France and its beloved cuisine come with more than a few cliches: the butter, the frog legs, the snooty chef twirling a curled mustache. To outsiders, it's part of the French identity.
But anyone who regularly cooks French food (or has at least attempted it) knows it's rarely that simple or predictable. Yes, there's butter, but more striking is how much patience it requires. That's what Mimi Thorisson, writer of the popular French cooking blog Manger, says she's learned since making France and its food a part of her daily life.
But as with all the best things in life, she says the food is always worth the hard work. "The ends justify the means," she says. "And besides, one can always nibble on something and have a sip of wine while the main attraction slowly cooks its way to perfection."
Growing up in Hong Kong with a Chinese father and a French mother, Thorisson spent holidays in Paris and the south of France. It was there that she often saw her father, in a fit of impatience while waiting for the French meals to arrive at the table, sneak in more than just a nibble. In her new book, A Kitchen in France: A Year of Cooking in My Farmhouse, Thorisson tells the story of how he would place an elaborate order at a restaurant, then slip out to a nearby Chinese place to quickly down a bowl of noodles.
"He always came back and joined us for dinner," she says. "He's very gourmand and while he appreciates gastronomy, he's not always prepared to wait for it. He tries to have the best of both worlds and he actually succeeds, sometimes during the same meal. It's a bit like one of those comedies on stage: a man leaves the room, another one enters."
Thorisson herself seems to have mastered the best of both worlds. While her parents managed to merge the differing cultures of Hong Kong and France, Thorisson has successfully merged city and county cuisine. A few years ago, she and her husband, photographer Oddur Thorisson (the man behind the sumptuous pictures on her blog and in the book), moved their large family of six children and several dogs from a Paris apartment to a historic farmhouse in the French countryside.
She has since fully embraced the challenge of finding and composing gourmet meals fit for a Parisian restaurant in the Médoc region of France.
"In Paris, we ate out roughly half of our meals, but here in Médoc we eat in almost every night," says Thorisson. "Here it takes center stage. In Paris, it was dinner and a show. In Médoc, dinner is the show!"

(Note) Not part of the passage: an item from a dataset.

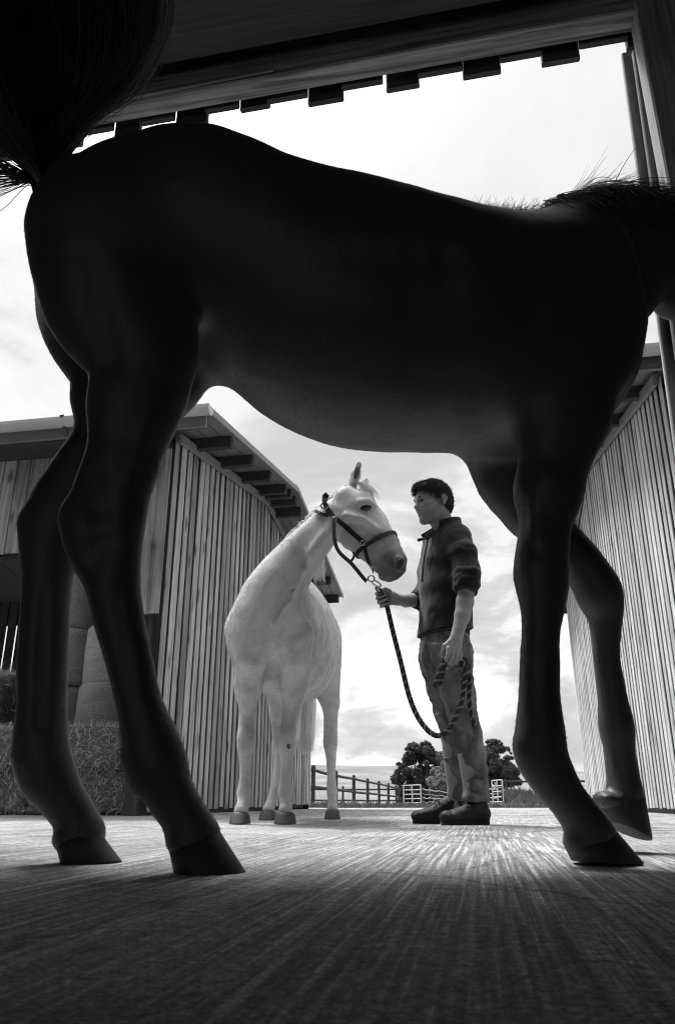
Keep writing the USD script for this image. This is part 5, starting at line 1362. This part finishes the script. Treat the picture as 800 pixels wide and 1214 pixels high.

Her children (and sometimes dogs) get a front row seat. In tribute to her parents who handed down their attitudes about food, Thorisson makes sure her family is absorbing as much as her readers.
"They are always around me in the kitchen and therefore very familiar with it all. From time to time, they'll ask to help and so [the learning] happens naturally." Whether she is asking them to gather berries from the garden or simply standby for taste tests, the Thorisson children usually have a hand in the stunning finished products, and her husband is always there to document it.
Thorisson's cookbook and seventh child, named Audrey, both arrived just in time for the autumn, Thorisson's favorite time of year. Her book is arranged by season with special attention given to the bounties of fall, winter, spring and summer.
But "autumn is the most generous season of all," she says. "The mixture of harvest season, mushrooms, game ... these are the richest flavors. And the weather is still nice."
Her "harvest soup" boasts an especially rich array of fall components, like turnips, potatoes and a bouquet garni, a selection of herbs tied with string and dropped into the simmering broth. "Quail grilled over grapevines," which Thorisson marks in the book as the meal of her "last outdoor feast with friends" before the temperatures drop too low, is one of the more romantic entries, set in a French forest with baskets of food and bottles of wine. (You can find a similar recipe on her blog, for "Roast quails with vine leaves.")
With France's fall harvest blooming on the pages of her book and her blog, Thorisson again contemplates her own roots. Mainly, it's what it means to be French — something she says she doesn't fully consider herself to be, despite having a French mother and raising her own family in France.
"While I certainly have French roots and, at least up to a point, French sensibilities, I did grow up in Hong Kong which is an international environment," she says. "But I see that as a good thing. In a way it has helped me appreciate France even more. It's familiar enough to be comforting and foreign enough to be exciting."
In other words, never cliche. Though her book does state that her biggest fear is running out of butter.